◆ TASK DETAILS
Copy the data below exactly.

=-=-=-=-=

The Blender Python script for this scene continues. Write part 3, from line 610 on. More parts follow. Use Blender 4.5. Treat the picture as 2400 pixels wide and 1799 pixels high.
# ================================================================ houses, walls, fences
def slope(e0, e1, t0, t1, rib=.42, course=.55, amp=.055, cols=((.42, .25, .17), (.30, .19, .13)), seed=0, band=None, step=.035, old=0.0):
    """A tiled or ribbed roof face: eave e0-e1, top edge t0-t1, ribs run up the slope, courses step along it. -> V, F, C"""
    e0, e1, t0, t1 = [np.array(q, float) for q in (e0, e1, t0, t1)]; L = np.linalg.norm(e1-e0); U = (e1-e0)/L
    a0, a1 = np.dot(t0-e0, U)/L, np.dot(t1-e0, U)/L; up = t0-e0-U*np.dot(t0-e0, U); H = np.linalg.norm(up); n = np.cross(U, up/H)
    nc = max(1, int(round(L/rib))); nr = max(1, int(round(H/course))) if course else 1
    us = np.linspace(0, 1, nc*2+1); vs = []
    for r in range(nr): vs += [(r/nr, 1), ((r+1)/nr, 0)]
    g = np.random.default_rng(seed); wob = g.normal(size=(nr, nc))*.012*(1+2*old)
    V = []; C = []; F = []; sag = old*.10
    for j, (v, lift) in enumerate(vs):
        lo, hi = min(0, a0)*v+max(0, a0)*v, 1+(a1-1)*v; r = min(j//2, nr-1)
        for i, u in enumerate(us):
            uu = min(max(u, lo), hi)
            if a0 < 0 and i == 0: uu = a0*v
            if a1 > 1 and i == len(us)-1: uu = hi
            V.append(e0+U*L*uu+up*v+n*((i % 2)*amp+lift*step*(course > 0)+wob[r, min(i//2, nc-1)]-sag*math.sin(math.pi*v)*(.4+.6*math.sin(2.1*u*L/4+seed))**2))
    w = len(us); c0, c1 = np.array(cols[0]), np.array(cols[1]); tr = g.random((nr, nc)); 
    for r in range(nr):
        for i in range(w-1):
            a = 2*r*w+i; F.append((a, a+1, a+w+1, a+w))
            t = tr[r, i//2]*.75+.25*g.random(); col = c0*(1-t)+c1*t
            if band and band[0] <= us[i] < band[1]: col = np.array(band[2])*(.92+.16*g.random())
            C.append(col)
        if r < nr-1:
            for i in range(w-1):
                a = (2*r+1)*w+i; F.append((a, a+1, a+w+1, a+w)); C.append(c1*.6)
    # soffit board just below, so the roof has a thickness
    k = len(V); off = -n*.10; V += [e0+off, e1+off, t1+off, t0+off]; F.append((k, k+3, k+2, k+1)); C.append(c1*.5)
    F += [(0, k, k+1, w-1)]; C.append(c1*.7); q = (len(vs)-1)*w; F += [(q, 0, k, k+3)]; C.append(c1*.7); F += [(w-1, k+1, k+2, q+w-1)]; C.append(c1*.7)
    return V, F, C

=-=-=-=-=

◆ WRITTEN SOLUTION
The Blender Python script for this scene continues. Write part 3, from line 610 on. More parts follow. Use Blender 4.5. Treat the picture as 2400 pixels wide and 1799 pixels high.
# ================================================================ houses, walls, fences
def slope(e0, e1, t0, t1, rib=.42, course=.55, amp=.055, cols=((.42, .25, .17), (.30, .19, .13)), seed=0, band=None, step=.035, old=0.0):
    """A tiled or ribbed roof face: eave e0-e1, top edge t0-t1, ribs run up the slope, courses step along it. -> V, F, C"""
    e0, e1, t0, t1 = [np.array(q, float) for q in (e0, e1, t0, t1)]; L = np.linalg.norm(e1-e0); U = (e1-e0)/L
    a0, a1 = np.dot(t0-e0, U)/L, np.dot(t1-e0, U)/L; up = t0-e0-U*np.dot(t0-e0, U); H = np.linalg.norm(up); n = np.cross(U, up/H)
    nc = max(1, int(round(L/rib))); nr = max(1, int(round(H/course))) if course else 1
    us = np.linspace(0, 1, nc*2+1); vs = []
    for r in range(nr): vs += [(r/nr, 1), ((r+1)/nr, 0)]
    g = np.random.default_rng(seed); wob = g.normal(size=(nr, nc))*.012*(1+2*old)
    V = []; C = []; F = []; sag = old*.10
    for j, (v, lift) in enumerate(vs):
        lo, hi = min(0, a0)*v+max(0, a0)*v, 1+(a1-1)*v; r = min(j//2, nr-1)
        for i, u in enumerate(us):
            uu = min(max(u, lo), hi)
            if a0 < 0 and i == 0: uu = a0*v
            if a1 > 1 and i == len(us)-1: uu = hi
            V.append(e0+U*L*uu+up*v+n*((i % 2)*amp+lift*step*(course > 0)+wob[r, min(i//2, nc-1)]-sag*math.sin(math.pi*v)*(.4+.6*math.sin(2.1*u*L/4+seed))**2))
    w = len(us); c0, c1 = np.array(cols[0]), np.array(cols[1]); tr = g.random((nr, nc)); 
    for r in range(nr):
        for i in range(w-1):
            a = 2*r*w+i; F.append((a, a+1, a+w+1, a+w))
            t = tr[r, i//2]*.75+.25*g.random(); col = c0*(1-t)+c1*t
            if band and band[0] <= us[i] < band[1]: col = np.array(band[2])*(.92+.16*g.random())
            C.append(col)
        if r < nr-1:
            for i in range(w-1):
                a = (2*r+1)*w+i; F.append((a, a+1, a+w+1, a+w)); C.append(c1*.6)
    # soffit board just below, so the roof has a thickness
    k = len(V); off = -n*.10; V += [e0+off, e1+off, t1+off, t0+off]; F.append((k, k+3, k+2, k+1)); C.append(c1*.5)
    F += [(0, k, k+1, w-1)]; C.append(c1*.7); q = (len(vs)-1)*w; F += [(q, 0, k, k+3)]; C.append(c1*.7); F += [(w-1, k+1, k+2, q+w-1)]; C.append(c1*.7)
    return V, F, C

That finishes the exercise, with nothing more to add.